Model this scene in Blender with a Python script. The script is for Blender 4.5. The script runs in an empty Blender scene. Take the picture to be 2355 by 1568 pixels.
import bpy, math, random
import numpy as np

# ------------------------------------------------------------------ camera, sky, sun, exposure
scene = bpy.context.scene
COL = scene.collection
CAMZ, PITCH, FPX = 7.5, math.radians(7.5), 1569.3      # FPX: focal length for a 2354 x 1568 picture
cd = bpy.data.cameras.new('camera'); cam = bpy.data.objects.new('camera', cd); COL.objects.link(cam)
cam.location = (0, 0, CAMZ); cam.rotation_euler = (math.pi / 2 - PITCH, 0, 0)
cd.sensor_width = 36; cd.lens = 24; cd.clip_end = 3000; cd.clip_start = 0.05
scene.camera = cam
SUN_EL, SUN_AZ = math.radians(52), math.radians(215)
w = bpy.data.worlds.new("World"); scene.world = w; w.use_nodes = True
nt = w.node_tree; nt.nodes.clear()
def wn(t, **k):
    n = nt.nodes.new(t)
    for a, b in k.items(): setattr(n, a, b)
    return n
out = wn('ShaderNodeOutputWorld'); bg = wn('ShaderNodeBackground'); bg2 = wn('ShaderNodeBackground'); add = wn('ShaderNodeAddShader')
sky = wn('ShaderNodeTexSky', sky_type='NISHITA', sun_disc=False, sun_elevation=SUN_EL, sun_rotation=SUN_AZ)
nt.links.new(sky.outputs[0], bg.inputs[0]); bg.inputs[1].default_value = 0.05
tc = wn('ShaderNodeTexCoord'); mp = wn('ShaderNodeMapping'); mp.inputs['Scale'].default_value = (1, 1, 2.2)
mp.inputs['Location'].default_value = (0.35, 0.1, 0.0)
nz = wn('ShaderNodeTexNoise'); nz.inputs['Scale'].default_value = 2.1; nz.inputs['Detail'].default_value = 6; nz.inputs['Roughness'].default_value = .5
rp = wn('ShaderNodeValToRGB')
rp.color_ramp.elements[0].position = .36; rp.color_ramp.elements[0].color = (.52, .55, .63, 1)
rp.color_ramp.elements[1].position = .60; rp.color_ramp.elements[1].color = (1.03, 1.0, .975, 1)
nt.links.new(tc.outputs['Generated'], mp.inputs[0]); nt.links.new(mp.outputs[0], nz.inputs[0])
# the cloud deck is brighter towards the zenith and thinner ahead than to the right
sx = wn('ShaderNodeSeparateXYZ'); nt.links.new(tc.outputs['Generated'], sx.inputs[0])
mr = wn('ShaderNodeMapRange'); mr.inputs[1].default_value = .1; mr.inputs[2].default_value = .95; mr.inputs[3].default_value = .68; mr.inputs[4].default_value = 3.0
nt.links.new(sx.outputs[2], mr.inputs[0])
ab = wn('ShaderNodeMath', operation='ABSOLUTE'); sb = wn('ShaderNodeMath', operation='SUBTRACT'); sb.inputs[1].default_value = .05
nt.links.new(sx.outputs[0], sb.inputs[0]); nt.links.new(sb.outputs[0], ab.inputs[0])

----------

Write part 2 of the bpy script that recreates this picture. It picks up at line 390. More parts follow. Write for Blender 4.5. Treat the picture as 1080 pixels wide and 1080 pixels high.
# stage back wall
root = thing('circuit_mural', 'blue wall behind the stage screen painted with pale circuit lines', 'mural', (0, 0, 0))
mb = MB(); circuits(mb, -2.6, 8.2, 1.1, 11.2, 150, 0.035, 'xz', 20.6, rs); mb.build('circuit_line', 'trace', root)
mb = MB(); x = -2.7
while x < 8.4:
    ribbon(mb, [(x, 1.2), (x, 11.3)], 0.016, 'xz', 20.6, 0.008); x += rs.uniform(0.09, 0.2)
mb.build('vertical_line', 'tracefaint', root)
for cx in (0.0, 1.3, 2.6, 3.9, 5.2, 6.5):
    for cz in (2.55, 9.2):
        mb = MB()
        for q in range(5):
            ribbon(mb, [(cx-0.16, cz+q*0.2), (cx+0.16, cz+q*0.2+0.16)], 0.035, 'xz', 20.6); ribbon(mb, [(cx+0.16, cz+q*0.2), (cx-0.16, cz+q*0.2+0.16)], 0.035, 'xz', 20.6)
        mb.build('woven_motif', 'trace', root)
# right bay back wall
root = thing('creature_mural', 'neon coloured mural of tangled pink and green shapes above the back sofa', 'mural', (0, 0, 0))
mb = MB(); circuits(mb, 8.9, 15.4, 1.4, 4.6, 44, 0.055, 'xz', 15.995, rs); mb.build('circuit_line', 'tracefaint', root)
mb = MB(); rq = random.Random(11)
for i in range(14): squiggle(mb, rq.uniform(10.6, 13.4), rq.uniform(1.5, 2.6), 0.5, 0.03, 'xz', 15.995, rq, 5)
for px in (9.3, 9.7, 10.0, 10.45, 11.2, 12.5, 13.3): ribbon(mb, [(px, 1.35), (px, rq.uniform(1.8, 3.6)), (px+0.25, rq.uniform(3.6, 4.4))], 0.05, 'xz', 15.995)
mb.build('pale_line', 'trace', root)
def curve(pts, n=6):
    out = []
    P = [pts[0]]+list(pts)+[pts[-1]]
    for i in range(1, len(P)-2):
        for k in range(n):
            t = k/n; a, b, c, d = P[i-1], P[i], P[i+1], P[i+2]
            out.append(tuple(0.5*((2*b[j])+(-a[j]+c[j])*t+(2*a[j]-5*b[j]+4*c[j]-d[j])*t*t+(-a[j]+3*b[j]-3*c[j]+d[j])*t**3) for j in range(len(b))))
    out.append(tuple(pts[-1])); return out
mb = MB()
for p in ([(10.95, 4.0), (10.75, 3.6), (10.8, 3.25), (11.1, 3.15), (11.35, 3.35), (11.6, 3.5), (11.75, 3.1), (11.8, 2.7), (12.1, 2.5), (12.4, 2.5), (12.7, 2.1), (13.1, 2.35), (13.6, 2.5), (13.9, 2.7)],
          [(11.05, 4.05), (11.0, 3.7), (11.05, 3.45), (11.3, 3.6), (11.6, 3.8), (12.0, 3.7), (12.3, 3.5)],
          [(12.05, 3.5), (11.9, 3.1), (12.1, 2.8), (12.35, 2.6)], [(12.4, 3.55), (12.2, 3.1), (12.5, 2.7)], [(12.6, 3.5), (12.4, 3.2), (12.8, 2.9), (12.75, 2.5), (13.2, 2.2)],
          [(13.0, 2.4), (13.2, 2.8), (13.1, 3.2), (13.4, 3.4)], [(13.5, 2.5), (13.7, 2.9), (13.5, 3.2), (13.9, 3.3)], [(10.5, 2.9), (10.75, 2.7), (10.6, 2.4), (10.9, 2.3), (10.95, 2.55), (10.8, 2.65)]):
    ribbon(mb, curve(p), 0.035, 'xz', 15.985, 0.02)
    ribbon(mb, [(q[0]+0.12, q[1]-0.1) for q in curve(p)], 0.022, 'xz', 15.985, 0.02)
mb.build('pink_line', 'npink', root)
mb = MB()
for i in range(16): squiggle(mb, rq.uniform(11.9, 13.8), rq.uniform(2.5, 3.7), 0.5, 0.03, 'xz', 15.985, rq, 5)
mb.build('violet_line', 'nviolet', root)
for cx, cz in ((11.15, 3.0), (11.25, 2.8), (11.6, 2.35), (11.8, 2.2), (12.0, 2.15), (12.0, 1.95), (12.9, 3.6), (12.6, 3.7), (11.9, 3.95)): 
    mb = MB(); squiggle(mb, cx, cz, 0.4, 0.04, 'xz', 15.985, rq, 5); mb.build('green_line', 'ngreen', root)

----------

*Task brief*:
Retype only what lies between the line bearing "Model this scene" and the line bearing "import numpy as np", keeping both of those lines.

*Task answer*:
Model this scene in Blender with a Python script. The script is for Blender 4.5. The script runs in an empty Blender scene. Take the picture to be 2355 by 1568 pixels.
import bpy, math, random
import numpy as np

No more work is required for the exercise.